Pero el andaluz universal anduvo las siete leguas, y no sólo como poeta en Nueva York sino también en Cuba, Argentina y muchos otros sitios, incluidos todos los rincones de la piel de toro.


Sorprende pensarle por la calle ancha y más, como se cuenta en la entrevista de Pérez Herrero Herrero, sentado en una sillita pequeña en un rincón de la catedral mirando las vidrieras toda una mañana: "Ante la catedral no sé qué decir. El silencio es la mejor respuesta. Una palabra no haría otra cosa que profanar la grandeza de su luz, su poesía, la maravilla de sus muros de cristal y la majestuosidad de sus bóvedas. Esta mañana me la pasé toda en ella, sentado en una silla baja, como una beata visionaria, bañándome en el fervoroso anhelo que es toda su estructura".


Por lo visto se mostró en León triste y profundo y jovial y dicharachero. Con sus juegos de lenguaje inventivo embromaba a la camarera del hotel París y, en la entrevista, con opiniones fulminantes despachaba las figuras de Valle-Inclán y Azorín, y despotricaba contra el arte político, incluso aseguraba que Alberti había vuelto hecho un mamarracho de la Unión Soviética para hacer pésimos poemas bolcheviques.

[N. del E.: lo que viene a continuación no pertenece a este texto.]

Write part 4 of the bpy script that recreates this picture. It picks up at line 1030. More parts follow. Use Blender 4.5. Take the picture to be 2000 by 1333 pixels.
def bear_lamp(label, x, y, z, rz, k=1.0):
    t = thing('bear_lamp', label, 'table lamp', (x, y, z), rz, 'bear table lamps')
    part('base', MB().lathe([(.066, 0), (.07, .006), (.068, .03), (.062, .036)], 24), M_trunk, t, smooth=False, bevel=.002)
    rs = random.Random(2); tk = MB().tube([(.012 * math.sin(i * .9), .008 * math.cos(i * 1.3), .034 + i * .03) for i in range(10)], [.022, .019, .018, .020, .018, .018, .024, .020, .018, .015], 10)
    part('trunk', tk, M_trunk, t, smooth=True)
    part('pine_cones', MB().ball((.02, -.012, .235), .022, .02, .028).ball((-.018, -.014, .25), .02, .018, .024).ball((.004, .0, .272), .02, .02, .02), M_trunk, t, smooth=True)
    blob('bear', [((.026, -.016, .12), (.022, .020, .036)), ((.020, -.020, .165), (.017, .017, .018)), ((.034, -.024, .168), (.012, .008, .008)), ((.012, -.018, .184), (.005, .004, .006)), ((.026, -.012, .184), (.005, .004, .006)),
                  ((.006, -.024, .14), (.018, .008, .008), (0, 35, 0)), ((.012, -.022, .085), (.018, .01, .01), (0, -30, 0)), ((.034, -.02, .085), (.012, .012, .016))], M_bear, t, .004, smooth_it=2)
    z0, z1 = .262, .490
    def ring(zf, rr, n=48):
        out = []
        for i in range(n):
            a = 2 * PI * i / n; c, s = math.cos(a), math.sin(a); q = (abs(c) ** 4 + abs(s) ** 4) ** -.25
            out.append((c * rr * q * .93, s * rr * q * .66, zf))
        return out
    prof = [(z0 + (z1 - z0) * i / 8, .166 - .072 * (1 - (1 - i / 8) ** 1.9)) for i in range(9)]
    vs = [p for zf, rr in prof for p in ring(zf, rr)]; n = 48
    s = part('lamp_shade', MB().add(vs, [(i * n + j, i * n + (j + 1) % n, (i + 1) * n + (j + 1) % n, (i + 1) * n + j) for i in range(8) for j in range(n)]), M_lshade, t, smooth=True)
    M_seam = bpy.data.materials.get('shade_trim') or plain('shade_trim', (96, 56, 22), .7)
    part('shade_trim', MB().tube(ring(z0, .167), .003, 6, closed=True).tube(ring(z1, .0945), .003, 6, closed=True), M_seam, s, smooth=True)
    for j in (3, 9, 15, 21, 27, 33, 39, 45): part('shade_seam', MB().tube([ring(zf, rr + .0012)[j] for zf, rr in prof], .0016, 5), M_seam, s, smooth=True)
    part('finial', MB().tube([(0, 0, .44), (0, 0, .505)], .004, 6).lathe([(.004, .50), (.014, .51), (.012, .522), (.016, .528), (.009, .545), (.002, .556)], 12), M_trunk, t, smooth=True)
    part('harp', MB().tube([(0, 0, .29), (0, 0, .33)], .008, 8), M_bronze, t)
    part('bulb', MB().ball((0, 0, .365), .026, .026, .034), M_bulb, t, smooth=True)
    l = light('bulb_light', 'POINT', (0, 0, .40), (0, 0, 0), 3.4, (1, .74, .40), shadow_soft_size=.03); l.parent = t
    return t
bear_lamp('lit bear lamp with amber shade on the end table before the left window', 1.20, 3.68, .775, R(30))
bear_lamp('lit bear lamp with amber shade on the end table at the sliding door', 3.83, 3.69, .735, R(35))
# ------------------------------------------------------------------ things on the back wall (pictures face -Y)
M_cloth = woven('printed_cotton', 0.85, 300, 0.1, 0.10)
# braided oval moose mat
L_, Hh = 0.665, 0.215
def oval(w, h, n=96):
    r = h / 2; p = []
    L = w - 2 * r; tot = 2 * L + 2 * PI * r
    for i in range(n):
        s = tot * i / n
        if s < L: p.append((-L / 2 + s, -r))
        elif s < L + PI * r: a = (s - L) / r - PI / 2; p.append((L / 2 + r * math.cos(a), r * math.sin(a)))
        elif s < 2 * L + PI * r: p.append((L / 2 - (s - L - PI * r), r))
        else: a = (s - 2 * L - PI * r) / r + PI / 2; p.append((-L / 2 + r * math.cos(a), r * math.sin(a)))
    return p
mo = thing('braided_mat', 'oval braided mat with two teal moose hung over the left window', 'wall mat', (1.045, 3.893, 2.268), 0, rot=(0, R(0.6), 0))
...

Por extraño que parezca el Lorca del 1933 defiende un arte independiente de la política, él que, por supuestas cuestiones políticas, sería bárbaramente asesinado tres años después, a la orden del muy castizo y estremecedor ¡Dadle café, mucho café!, de un demoníaco Queipo de Llano.

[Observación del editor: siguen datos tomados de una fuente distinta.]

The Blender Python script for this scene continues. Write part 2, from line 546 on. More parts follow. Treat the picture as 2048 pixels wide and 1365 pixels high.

Pero quién sabe la verdad de las cosas, todo aparece, a medida que se mira más de cerca, más revuelto y confundido en aquel embrollo de locuras y crueldades sin fundamento. Incluso, Luis Rosales, afirmó en una entrevista con un micrófono oculto en los años sesenta que Federico quería una dictadura militar que acabara con todo el terror y los asesinatos de unos y de otros.

Lorca pasó por León, como por muchos otros sitios, con su polisón de nardos, sin quedarse en ningún sitio porque alguien le quitó de la vida.